■ Recorded information
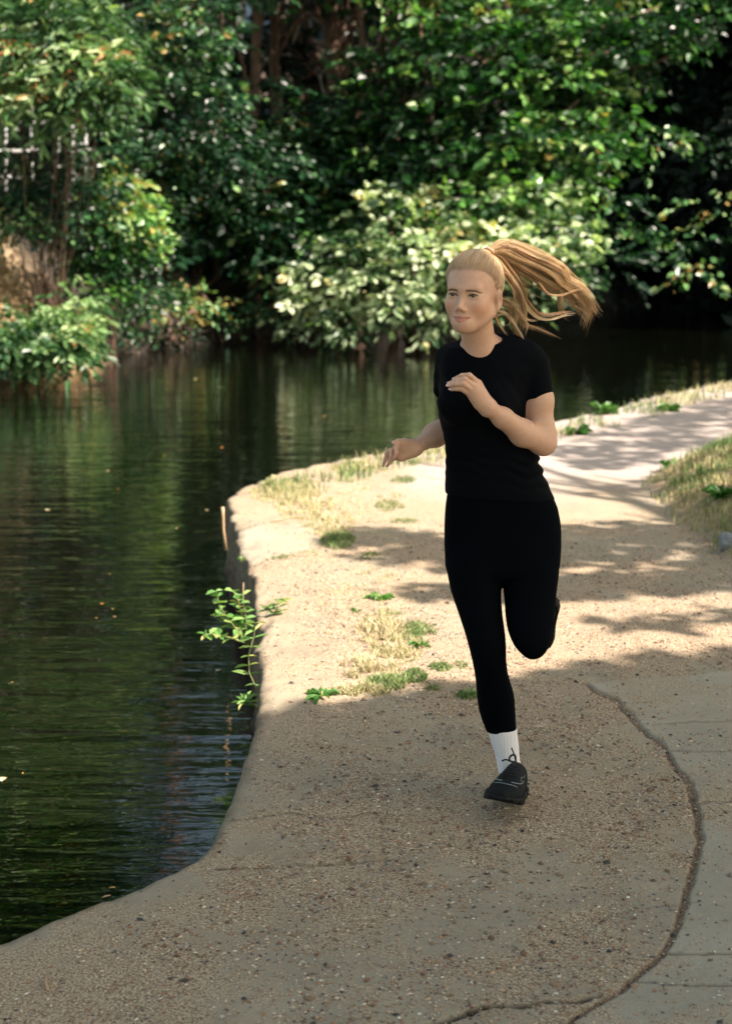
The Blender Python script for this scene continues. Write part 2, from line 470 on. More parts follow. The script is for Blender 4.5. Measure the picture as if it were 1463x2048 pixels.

* * *

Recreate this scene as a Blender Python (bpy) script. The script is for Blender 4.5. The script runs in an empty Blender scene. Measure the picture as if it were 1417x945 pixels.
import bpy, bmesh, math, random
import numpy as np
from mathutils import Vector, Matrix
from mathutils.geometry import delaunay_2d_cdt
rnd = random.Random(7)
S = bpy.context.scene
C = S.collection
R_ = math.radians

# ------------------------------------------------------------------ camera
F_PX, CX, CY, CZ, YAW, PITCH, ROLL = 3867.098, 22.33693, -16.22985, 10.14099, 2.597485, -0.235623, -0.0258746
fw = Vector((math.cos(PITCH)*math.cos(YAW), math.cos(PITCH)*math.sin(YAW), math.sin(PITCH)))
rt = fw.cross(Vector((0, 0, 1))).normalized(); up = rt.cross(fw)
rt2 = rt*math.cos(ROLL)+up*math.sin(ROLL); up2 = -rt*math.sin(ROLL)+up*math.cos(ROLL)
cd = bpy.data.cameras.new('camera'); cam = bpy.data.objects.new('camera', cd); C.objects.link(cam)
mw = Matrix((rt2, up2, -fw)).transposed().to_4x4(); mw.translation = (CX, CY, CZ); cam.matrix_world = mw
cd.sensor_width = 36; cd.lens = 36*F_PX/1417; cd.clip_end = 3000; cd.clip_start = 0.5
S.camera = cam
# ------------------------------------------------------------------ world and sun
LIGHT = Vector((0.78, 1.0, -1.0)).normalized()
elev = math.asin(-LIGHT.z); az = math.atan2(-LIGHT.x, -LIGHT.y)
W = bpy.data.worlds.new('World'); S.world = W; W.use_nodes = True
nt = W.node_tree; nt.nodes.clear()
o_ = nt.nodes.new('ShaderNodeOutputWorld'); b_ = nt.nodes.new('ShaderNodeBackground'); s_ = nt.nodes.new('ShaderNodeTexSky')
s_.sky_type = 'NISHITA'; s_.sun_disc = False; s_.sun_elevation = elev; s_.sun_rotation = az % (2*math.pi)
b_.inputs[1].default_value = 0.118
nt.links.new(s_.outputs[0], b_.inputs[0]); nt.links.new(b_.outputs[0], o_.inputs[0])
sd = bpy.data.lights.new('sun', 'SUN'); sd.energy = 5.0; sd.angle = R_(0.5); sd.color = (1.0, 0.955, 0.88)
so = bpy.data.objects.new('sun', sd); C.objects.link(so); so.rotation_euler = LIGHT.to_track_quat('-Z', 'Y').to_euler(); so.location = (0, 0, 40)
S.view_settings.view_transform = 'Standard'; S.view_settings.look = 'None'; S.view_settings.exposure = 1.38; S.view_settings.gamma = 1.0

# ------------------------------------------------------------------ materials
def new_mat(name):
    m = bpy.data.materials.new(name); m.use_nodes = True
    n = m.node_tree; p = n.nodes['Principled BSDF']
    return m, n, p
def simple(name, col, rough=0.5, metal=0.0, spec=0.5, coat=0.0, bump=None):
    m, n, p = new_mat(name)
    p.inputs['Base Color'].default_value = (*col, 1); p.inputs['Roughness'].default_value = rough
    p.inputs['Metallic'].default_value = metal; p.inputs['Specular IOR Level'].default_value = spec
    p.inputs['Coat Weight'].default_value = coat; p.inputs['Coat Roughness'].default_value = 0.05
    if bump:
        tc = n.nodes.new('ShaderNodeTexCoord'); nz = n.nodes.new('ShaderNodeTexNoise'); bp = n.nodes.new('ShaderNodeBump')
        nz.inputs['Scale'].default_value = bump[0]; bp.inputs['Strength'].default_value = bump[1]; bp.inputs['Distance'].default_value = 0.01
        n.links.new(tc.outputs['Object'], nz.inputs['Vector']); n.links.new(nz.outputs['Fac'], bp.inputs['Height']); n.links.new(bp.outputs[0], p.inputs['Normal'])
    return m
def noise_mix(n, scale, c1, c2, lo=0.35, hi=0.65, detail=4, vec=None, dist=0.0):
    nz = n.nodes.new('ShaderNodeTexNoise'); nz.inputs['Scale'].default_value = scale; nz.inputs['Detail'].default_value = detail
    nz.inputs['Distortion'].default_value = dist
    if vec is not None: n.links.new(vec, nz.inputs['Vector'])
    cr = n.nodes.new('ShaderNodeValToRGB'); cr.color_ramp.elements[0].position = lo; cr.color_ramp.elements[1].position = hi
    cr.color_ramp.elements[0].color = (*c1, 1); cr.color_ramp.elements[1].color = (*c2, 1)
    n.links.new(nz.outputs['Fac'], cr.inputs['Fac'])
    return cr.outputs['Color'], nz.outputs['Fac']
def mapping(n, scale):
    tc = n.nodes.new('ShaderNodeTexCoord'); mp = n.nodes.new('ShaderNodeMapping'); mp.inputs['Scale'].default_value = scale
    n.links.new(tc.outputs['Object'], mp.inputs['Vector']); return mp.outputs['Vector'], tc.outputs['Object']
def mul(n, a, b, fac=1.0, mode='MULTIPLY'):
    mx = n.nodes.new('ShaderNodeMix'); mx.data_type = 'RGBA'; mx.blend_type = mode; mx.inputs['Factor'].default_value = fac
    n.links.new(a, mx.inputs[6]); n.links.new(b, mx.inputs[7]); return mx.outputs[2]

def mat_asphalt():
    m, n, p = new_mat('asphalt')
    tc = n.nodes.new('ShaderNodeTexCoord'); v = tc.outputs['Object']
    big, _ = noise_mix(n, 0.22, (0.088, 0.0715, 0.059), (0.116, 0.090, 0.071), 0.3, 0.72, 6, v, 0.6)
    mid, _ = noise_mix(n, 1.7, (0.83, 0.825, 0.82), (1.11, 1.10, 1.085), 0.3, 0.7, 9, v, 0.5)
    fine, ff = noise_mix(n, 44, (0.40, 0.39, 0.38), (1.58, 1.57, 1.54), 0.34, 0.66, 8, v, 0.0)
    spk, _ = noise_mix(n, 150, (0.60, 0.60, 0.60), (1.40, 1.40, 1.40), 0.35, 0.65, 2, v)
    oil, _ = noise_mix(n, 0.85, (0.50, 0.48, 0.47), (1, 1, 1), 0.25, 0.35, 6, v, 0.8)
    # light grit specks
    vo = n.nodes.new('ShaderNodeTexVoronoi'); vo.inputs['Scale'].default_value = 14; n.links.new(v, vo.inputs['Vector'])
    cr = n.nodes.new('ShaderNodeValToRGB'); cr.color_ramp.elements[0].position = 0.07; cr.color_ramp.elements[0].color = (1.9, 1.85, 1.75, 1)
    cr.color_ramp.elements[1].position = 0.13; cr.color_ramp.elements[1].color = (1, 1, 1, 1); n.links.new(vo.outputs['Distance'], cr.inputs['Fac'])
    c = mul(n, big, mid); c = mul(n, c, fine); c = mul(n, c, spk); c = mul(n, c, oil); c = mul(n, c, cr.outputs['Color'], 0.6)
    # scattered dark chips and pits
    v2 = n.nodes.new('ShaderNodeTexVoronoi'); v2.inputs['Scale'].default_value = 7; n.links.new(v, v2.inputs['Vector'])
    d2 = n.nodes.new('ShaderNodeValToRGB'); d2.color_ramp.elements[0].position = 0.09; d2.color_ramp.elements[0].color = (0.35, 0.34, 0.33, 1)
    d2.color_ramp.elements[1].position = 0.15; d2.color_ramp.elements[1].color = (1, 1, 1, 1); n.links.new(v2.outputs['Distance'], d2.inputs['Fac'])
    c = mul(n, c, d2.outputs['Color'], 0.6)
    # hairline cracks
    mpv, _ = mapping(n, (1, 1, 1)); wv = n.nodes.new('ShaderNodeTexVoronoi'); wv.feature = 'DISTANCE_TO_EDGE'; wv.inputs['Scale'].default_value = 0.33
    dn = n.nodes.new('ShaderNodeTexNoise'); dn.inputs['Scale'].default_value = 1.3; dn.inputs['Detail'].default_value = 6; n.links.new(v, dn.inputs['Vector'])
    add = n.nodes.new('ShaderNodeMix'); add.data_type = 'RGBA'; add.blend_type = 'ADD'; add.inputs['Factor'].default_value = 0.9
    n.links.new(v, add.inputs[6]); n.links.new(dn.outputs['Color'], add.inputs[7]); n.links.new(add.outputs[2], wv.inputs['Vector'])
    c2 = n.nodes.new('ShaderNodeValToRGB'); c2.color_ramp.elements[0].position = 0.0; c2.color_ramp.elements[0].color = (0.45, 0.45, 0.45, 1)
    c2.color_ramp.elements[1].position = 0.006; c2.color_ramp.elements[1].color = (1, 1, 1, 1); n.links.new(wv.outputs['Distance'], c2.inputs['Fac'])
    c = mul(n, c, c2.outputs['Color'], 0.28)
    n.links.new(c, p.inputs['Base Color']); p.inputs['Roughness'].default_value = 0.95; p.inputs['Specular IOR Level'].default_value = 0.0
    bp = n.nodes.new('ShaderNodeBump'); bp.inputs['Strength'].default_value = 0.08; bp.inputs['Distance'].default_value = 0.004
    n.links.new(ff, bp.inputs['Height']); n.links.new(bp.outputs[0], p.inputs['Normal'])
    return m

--

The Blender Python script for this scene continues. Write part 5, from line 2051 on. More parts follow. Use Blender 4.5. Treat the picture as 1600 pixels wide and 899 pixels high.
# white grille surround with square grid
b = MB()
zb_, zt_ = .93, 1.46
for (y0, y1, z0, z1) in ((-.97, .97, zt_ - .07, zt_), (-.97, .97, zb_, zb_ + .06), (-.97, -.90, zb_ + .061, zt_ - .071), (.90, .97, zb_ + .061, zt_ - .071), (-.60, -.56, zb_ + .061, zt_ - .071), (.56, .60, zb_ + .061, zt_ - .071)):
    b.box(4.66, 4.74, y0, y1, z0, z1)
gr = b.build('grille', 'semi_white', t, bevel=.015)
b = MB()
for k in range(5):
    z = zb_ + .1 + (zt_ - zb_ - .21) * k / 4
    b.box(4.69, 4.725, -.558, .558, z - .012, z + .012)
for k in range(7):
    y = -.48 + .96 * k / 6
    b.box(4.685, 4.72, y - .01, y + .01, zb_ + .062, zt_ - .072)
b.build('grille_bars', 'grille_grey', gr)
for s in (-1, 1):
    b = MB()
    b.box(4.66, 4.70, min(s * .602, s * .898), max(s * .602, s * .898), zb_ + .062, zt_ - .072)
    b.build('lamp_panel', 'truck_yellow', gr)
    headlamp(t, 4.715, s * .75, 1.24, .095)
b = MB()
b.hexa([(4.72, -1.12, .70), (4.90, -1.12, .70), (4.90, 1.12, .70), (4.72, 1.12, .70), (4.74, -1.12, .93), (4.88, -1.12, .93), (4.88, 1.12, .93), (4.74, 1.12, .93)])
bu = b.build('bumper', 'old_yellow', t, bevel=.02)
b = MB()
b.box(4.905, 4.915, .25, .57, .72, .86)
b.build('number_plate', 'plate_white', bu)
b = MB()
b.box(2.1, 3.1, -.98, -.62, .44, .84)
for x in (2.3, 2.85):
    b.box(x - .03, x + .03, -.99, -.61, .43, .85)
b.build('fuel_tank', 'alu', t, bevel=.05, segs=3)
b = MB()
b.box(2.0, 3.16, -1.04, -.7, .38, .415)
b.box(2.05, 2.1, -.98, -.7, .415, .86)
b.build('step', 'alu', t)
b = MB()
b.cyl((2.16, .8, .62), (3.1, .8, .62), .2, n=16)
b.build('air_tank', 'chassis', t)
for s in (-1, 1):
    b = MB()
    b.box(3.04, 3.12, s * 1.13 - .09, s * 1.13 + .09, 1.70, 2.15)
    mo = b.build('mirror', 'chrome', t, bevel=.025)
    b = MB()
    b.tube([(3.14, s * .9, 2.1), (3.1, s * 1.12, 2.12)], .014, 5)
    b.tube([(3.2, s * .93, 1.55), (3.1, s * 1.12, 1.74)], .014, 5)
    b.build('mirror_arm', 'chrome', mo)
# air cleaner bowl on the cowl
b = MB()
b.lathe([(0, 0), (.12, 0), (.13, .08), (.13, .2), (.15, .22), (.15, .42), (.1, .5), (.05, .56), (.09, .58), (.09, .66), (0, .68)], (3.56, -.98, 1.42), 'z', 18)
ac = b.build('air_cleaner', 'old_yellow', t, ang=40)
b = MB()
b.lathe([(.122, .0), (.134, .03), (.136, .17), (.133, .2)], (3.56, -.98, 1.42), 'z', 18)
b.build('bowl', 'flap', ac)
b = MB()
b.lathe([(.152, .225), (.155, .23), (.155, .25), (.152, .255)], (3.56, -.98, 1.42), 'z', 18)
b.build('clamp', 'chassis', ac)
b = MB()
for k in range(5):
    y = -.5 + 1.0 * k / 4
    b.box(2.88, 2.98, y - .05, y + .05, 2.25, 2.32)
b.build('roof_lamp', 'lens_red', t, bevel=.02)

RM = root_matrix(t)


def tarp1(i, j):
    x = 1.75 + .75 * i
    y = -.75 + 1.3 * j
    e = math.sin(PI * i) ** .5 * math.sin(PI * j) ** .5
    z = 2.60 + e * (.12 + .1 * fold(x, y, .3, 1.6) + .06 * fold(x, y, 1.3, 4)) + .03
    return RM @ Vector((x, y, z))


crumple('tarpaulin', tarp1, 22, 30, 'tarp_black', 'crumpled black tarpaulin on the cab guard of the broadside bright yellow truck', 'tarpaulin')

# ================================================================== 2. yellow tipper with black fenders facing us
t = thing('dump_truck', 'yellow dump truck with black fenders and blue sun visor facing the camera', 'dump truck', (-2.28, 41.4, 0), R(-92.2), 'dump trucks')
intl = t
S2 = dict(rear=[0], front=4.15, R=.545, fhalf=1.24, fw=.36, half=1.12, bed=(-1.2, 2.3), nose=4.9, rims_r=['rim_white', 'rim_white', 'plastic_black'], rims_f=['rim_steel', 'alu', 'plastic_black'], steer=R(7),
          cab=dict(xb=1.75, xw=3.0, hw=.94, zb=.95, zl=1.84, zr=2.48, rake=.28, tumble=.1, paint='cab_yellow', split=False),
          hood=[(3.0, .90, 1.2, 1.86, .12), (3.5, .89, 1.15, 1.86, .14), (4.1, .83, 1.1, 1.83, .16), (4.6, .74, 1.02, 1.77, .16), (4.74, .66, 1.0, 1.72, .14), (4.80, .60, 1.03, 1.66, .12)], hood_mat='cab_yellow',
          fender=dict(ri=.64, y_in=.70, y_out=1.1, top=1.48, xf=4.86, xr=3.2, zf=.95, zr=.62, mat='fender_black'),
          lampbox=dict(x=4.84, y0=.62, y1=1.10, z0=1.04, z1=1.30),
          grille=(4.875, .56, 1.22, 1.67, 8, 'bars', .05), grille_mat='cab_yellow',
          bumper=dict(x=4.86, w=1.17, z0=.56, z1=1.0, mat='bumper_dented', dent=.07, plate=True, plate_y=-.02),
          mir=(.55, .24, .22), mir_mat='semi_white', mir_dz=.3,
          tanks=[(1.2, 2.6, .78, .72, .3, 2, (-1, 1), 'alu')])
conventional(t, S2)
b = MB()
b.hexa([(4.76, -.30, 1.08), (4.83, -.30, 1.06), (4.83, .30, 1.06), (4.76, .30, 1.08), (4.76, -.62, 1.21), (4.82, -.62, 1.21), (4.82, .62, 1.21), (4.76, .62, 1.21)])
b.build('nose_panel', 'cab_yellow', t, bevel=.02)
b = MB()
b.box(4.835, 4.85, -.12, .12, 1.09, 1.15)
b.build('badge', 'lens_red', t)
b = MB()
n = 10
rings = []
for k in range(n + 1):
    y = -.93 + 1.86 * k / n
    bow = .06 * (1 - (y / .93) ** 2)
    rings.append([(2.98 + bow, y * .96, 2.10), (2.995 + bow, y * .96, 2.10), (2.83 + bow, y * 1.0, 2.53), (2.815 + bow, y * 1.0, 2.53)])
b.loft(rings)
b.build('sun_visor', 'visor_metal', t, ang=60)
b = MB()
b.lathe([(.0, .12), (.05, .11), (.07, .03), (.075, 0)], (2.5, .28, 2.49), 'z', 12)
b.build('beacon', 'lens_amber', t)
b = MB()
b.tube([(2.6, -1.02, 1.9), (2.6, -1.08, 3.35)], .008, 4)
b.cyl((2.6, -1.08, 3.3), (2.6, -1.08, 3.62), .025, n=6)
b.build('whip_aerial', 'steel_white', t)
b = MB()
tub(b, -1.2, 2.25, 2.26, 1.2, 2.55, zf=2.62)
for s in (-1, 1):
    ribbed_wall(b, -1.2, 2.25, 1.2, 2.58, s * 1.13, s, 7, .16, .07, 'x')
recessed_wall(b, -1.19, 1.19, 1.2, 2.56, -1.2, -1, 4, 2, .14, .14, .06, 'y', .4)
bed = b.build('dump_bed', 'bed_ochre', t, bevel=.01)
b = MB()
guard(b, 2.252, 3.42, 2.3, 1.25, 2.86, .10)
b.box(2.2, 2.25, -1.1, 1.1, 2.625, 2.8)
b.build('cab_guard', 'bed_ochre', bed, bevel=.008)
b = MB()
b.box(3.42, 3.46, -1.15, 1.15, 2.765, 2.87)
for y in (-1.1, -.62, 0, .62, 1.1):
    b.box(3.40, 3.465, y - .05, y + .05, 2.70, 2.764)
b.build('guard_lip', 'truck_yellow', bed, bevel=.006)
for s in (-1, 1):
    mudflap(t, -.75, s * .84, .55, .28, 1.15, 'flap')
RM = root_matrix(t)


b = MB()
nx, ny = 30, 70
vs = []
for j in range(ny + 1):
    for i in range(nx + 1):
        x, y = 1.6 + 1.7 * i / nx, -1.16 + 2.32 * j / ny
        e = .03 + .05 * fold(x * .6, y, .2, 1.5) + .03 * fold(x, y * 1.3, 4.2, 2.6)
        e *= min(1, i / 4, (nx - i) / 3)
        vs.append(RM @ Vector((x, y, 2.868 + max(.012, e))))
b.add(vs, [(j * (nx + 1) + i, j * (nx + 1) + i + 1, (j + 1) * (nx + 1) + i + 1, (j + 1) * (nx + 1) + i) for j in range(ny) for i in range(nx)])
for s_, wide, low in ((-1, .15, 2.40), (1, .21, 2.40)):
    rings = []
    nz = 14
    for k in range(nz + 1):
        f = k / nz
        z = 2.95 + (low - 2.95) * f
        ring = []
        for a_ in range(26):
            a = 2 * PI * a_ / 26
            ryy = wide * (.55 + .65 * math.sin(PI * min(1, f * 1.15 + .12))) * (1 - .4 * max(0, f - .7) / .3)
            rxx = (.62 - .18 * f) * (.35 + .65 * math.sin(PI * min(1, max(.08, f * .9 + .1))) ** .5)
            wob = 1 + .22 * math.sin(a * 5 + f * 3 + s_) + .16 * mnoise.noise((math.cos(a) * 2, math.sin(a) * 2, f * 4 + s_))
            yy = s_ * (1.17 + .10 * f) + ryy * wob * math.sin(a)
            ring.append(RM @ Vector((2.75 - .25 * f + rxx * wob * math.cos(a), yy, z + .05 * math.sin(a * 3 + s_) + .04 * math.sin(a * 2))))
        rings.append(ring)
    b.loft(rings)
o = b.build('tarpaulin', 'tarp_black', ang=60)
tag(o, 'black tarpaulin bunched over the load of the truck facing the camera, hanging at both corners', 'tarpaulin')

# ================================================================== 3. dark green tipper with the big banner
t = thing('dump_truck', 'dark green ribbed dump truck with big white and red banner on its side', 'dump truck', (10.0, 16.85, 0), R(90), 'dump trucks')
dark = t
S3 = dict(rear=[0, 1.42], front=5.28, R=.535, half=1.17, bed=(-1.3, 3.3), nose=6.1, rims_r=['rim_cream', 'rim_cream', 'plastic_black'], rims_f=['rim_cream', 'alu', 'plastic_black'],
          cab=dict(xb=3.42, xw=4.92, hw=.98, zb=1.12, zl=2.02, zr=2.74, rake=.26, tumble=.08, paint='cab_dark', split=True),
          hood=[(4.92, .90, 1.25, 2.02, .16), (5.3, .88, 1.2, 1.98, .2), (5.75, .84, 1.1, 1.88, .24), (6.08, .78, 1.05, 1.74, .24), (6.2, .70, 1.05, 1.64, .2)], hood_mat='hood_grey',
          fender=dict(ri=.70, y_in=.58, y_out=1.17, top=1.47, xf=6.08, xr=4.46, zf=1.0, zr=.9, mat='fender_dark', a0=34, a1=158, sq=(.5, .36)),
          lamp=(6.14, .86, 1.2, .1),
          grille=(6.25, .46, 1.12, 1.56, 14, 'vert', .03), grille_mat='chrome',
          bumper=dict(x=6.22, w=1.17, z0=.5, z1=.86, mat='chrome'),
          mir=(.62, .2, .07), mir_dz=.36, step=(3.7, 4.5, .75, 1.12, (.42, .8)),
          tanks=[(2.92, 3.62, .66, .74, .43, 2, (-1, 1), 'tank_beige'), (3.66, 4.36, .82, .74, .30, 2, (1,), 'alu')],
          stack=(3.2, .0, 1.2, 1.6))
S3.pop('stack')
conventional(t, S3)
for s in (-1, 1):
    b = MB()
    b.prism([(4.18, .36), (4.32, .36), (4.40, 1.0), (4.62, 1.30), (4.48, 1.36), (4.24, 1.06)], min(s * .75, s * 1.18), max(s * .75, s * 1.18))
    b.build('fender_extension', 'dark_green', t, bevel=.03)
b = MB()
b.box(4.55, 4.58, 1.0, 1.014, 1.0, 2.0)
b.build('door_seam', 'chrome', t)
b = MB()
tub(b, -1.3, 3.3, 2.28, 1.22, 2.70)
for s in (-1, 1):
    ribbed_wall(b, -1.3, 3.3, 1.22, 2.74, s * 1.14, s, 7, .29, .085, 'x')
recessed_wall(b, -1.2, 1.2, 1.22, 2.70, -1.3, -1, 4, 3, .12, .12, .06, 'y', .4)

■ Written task
From the entries above, give again exactly the lines running from the line with "Recreate this scene" to the line with "R_ = math.radians"; include both of those lines.

■ Answer to this exercise
Recreate this scene as a Blender Python (bpy) script. The script is for Blender 4.5. The script runs in an empty Blender scene. Measure the picture as if it were 1417x945 pixels.
import bpy, bmesh, math, random
import numpy as np
from mathutils import Vector, Matrix
from mathutils.geometry import delaunay_2d_cdt
rnd = random.Random(7)
S = bpy.context.scene
C = S.collection
R_ = math.radians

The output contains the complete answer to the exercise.